### Given information
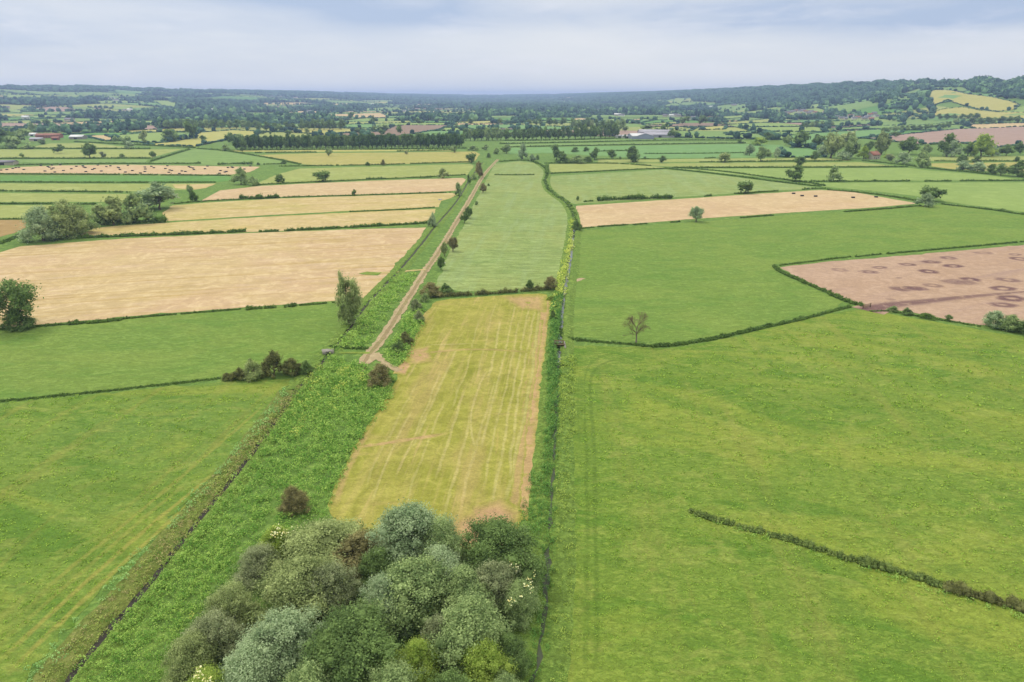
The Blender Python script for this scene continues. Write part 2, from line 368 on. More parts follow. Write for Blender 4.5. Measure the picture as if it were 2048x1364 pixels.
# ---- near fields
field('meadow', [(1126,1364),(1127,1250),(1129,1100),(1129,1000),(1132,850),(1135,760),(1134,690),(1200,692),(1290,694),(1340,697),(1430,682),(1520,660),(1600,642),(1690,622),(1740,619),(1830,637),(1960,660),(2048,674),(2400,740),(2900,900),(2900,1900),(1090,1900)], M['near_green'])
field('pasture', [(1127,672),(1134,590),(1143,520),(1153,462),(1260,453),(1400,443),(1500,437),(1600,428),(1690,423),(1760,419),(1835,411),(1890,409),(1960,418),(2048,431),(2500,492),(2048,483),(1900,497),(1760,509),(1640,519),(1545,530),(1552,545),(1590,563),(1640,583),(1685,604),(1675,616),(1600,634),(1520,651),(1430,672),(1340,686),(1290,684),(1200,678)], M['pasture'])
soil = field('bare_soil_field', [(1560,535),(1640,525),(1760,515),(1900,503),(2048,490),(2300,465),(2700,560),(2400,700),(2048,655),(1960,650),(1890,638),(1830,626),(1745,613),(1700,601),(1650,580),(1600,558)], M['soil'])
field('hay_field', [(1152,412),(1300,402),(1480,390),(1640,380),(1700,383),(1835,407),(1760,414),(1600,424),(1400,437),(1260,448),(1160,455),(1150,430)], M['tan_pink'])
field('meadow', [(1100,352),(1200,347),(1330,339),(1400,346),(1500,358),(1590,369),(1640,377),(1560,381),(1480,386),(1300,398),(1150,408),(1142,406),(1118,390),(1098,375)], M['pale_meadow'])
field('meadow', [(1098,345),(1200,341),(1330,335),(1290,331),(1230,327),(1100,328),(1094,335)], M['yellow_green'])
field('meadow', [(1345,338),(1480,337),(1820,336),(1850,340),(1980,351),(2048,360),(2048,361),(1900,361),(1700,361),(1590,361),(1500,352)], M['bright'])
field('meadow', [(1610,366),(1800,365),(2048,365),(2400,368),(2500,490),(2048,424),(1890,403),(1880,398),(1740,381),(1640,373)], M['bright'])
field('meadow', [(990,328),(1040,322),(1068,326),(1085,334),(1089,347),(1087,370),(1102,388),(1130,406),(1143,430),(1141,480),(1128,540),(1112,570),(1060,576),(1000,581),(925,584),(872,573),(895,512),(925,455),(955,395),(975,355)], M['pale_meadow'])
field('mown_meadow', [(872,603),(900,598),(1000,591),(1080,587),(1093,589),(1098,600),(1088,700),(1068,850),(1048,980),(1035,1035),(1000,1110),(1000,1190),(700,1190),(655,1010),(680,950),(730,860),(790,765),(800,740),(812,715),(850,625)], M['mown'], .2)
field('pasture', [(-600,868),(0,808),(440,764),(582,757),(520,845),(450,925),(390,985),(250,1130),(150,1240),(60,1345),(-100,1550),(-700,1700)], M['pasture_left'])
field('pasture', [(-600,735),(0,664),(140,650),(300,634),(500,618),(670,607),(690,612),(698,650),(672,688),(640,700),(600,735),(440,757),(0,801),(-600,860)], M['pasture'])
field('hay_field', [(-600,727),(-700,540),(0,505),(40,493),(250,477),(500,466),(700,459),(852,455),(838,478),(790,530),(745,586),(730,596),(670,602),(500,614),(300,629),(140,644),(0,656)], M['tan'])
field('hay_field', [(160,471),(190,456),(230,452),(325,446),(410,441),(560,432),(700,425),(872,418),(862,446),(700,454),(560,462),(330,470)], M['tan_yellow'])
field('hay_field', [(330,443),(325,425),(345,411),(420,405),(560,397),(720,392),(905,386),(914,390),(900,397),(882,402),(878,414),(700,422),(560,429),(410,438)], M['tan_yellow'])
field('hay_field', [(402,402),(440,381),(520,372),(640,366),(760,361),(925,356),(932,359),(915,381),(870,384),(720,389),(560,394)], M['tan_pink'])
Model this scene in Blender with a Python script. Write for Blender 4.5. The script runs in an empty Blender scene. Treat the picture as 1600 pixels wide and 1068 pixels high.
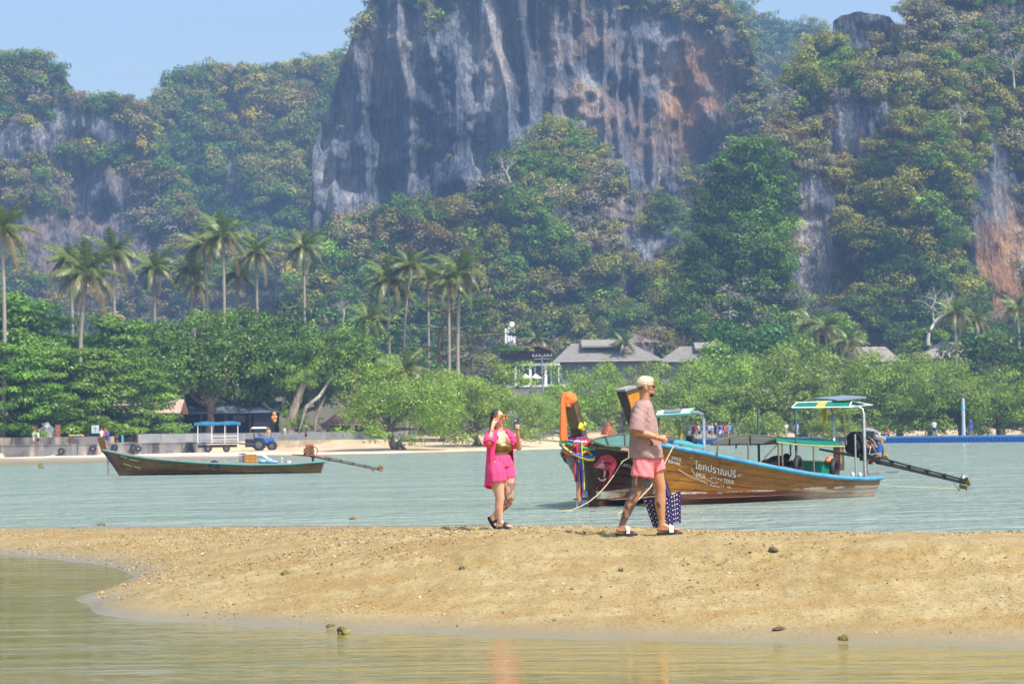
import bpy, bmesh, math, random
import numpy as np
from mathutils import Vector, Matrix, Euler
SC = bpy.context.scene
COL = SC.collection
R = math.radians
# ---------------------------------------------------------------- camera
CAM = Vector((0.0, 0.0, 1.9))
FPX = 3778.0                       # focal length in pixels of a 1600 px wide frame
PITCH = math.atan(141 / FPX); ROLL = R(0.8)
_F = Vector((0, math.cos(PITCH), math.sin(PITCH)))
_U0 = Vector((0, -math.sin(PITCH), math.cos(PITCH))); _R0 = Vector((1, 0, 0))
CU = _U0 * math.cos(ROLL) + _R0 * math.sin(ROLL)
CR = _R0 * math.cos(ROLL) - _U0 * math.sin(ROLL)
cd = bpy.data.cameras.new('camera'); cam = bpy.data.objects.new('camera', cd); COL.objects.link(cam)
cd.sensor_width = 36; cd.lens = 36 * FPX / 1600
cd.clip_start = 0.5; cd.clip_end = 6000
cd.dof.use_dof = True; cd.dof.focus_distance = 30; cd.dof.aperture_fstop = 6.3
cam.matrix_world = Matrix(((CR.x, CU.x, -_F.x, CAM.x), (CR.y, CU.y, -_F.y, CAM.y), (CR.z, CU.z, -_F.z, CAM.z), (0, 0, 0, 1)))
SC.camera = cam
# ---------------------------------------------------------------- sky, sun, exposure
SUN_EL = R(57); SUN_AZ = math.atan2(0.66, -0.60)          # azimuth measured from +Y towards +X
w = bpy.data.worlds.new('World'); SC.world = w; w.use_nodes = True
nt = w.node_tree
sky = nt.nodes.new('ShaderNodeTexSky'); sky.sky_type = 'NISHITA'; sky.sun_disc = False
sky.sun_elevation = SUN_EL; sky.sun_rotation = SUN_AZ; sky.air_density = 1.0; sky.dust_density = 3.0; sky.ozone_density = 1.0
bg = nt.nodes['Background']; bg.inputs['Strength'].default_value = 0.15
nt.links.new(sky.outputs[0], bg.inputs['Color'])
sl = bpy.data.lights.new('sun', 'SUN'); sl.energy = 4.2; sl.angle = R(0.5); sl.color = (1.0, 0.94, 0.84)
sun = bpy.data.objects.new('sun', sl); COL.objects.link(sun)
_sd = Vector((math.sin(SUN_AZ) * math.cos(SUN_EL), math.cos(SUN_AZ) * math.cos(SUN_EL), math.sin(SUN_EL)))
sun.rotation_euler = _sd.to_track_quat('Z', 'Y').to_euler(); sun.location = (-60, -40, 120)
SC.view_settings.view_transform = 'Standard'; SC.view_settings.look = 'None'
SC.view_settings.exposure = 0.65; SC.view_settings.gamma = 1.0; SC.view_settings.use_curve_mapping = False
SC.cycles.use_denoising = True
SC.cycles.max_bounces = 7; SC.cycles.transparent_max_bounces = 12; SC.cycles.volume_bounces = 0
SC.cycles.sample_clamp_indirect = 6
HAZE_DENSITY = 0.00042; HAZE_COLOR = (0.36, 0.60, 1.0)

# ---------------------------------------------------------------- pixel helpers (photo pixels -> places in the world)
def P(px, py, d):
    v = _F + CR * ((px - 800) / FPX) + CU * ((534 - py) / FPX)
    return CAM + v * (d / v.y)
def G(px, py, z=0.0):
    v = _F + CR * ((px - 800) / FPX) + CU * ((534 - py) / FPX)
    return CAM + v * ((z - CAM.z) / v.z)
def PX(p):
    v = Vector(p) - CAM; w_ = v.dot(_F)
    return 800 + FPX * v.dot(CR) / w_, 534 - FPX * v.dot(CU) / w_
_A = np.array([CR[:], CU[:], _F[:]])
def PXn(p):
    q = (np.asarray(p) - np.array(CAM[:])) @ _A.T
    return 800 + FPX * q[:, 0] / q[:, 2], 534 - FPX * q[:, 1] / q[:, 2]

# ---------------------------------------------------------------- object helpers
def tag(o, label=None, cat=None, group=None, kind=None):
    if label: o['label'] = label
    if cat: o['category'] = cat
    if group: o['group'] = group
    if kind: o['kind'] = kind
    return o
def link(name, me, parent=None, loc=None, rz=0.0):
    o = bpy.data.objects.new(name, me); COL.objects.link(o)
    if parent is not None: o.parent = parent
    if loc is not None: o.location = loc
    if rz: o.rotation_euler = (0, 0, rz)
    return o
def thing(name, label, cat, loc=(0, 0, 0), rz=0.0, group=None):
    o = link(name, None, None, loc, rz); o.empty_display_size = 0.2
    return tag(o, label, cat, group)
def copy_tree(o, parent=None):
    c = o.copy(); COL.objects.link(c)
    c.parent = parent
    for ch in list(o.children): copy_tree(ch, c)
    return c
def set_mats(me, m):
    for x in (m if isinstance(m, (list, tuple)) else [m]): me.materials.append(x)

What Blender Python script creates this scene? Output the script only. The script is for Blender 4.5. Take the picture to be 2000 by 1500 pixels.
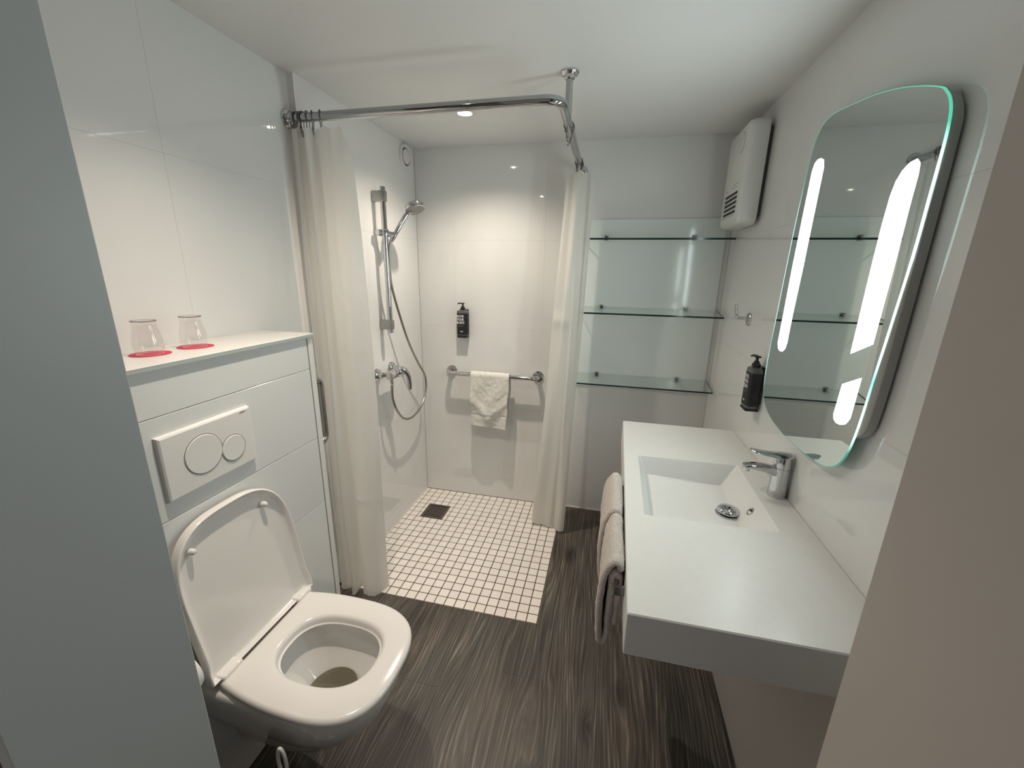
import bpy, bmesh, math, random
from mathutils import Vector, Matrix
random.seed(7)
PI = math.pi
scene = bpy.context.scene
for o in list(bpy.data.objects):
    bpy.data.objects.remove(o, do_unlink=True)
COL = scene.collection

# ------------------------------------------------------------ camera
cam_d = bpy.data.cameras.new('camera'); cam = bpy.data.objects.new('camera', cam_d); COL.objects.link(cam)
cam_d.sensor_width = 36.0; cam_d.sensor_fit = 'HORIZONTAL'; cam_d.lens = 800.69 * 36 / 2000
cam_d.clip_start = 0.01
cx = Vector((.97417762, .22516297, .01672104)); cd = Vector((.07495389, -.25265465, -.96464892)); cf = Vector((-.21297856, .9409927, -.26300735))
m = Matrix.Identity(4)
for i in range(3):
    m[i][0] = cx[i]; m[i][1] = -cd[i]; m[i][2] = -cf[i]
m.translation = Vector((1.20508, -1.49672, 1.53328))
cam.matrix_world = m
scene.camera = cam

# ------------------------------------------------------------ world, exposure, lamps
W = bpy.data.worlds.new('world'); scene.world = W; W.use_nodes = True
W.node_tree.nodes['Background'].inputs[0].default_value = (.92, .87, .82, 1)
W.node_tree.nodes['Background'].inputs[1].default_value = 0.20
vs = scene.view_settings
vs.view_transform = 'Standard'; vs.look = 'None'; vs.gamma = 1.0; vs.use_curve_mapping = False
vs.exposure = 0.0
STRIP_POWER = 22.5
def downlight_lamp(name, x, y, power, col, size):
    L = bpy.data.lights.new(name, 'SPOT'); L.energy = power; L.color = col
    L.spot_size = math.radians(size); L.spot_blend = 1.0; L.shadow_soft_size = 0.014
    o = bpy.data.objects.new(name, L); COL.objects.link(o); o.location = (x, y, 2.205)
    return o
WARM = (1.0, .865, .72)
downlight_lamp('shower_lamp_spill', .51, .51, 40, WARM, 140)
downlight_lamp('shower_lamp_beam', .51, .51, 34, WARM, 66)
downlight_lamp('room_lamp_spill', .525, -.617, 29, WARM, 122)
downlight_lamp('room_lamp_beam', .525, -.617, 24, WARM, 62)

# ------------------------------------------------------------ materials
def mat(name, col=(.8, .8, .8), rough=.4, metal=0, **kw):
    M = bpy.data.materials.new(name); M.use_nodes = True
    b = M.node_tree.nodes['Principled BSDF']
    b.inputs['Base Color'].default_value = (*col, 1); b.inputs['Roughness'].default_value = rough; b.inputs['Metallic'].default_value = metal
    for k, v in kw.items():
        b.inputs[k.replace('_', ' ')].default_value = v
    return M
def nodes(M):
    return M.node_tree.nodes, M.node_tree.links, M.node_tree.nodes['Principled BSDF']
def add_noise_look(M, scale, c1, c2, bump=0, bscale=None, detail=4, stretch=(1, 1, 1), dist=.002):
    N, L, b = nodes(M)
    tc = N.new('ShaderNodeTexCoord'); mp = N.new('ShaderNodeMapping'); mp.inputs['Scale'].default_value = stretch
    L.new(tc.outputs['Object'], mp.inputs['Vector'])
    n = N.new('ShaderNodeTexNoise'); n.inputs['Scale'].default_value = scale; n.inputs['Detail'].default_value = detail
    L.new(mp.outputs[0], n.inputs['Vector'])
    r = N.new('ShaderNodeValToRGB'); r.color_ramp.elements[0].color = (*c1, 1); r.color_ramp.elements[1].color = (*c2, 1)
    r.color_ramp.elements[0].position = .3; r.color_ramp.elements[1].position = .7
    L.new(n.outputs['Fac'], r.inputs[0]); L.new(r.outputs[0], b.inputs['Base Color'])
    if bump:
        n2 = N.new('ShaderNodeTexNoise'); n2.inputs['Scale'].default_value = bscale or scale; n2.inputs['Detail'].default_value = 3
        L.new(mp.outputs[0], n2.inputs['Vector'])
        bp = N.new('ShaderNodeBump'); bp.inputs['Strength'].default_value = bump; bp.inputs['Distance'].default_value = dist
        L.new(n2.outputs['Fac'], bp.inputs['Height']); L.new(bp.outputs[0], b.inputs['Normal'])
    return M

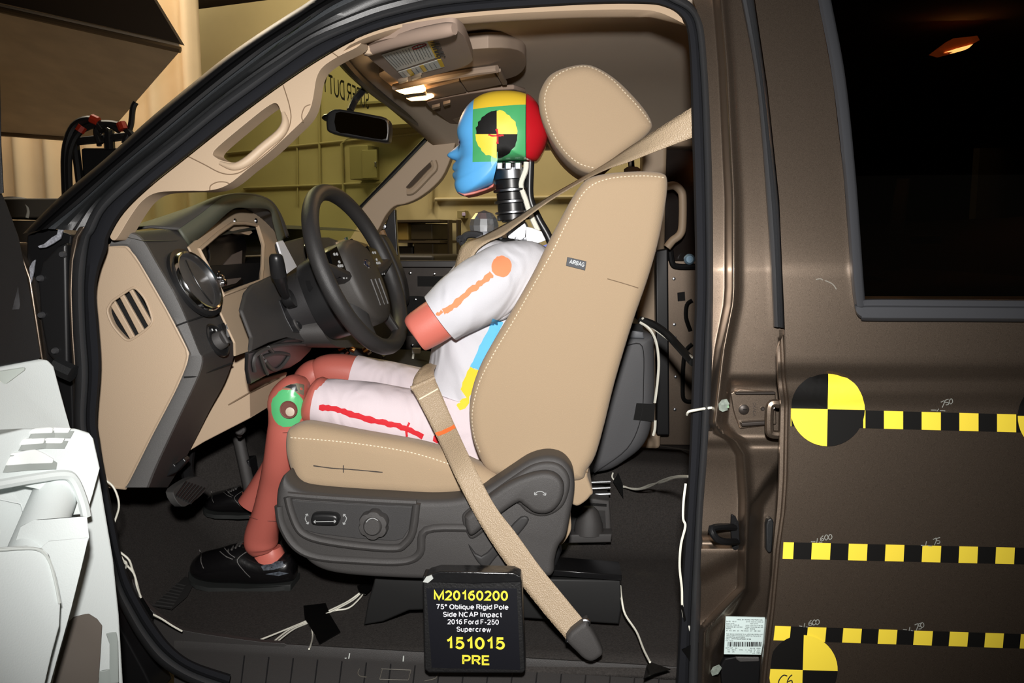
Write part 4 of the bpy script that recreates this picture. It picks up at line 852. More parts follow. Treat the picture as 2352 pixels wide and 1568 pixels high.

### Task objective
Report how many lines in the data include the word "More", and give nothing but the count.

### Completed exercise
2